13. This Section aims at safeguarding the assets of a company in winding-up against wasteful or expensive litigation. As far as matters which could be expeditiously and cheaply decided by the Company Court. In granting leave under this Section, the court always takes into consideration whether the company is likely to be exposed to unnecessary litigation and cost. The position of secured creditor came to be decided by this Court in M.K.Ranganathan (supra). At pages 607 and 608, in paragraphs 15 and 16 it was held:
“The position of a secured creditor in the winding up of a company has been thus stated by Lord Wrenbury in – ‘Food Controller v. Cork’ 1923 AC 647 (A):
“The phrase ‘outside the winding up ‘ is an intelligible phrase if used, as it often is, with reference to a secured creditor, say a mortgages. The mortgagee of a company in liquidation is in a position to say “the mortgaged property is to the extent of the mortgage my property. It is immaterial to me whether my mortgage is in winding up or not. I remain outside the ‘winding up’ and shall enforce my rights as mortgages”. This is to be contrasted with the case in which such a creditor prefers to assert his right, not as a mortgagee, but as a creditor. If so he comes into the winding up”.
It is also summarised in Palmer’s Company Precedents, Vol.II, p.415:
“Sometimes the mortgagee sells, with or without the concurrence of the liquidator, in exercise of a power of sale vested in him by the mortgage. It is not necessary to obtain liberty to exercise the power of sale, although orders giving such liberty have sometimes been made”.
The secured creditor is thus outside the winding up and can realise his security without the leave of the winding up Court, though if he files a suit or takes other legal proceedings for the realisation of his security he is bound under S.231 (corresponding with S.171, Indian Companies Act) to obtain the leave of the winding up Court before he can do so although such leave would almost automatically be granted.
Section 231 has been read together with S.228(1) and the attachment, sequestration, distress or execution referred to in the latter have reference to proceedings taken through the Court and if the creditor has resort to those proceedings he cannot put them in force against the estate or effects of the Company after the commencement of the winding up without the leave of the winding up Court.

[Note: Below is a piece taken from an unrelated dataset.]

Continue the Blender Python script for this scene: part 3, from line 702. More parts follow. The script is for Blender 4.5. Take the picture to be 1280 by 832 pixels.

The provisions in S.317 are also supplementary to the provisions of S.231 and emphasise the position of the secured creditor as one outside the winding up, the second creditor being, in regard to the exercise of those rights and privileges, in the same position as he would be under the Bankruptcy Act.
The corresponding provisions of the Indian Companies Act have been almost bodily incorporated from those of the English Companies Act and if there was nothing more, the position of the secured creditor here also would be the same as that obtaining in England and he would also be outside the winding up and a sale by him without the intervention of the Court would be valid and could not be challenged as valid and could not be challenged as void under S.232(1), Indian Companies Act.”
14. That case no doubt dealt with the fore-runner to Section 446, namely, Section 171 of the Indian Companies Act, 1913. But that does matter.
15. In this case the appellant is admittedly a secured creditor. It sues on a mortgage by deposit of title deeds. Such a suit is not likely to involve a long drawn out trial. On the scope of Section 446(2) of the Act, this Court had occasion to observe in Sudarsan Chits (I) Ltd. (supra), at page 1582, in paragraph 10:
“Sub-section (2) of Section 446 confers jurisdiction on the Court which is winding up the company to entertain and dispose of proceedings set out in clauses (a) to (d). The expression ‘Court which is winding up the company’ will comprehend the court before which a winding up petition is pending or which has made an order for winding up of the company and further winding up proceedings are continued under its directions. Undoubtedly, looking to the language of Section 446(1) and (2) and its setting in Part VII which deals with winding up proceedings would clearly show that the jurisdiction of the Court entertain and dispose of proceedings set out in sub- cls.(a) to (d) of sub-sec. (2) can be invoked in the Court which is winding up the company.”
16. Without intending to lay down the law broadly but confining only to the facts of this case, we feel that the order of transfer of the suits to the High Court of Bombay cannot be supported. We are unable to uphold the finding of the High Court when it observed:
“On examination of facts and circumstances of the case, I am of the opinion that defending at a far distance in the Court of Additional Subordinate Judge, Ranga Reddy District at Saroor Nagar in Andhra Pradesh is going to be more expensive than if the said suits are continued and tried in this Court on the same being transferred to this Court. It is neither convenient nor proper that the Official Liquidator appointed Liquidator of the Respondent No.1 should be asked to defend the said suits in that Court since the wasteful expenditure is to be avoided.”
17. This transfer will result in greater expenditure to the appellant Bank which certainly is avoidable “than the wasteful expenditure” to the Official Liquidator. Accordingly that part of the order directing the transfer is set aside. We make it clear we are not interfering with the grant of leave in favour of the appellant. Civil appeal is allowed in the above terms. No costs.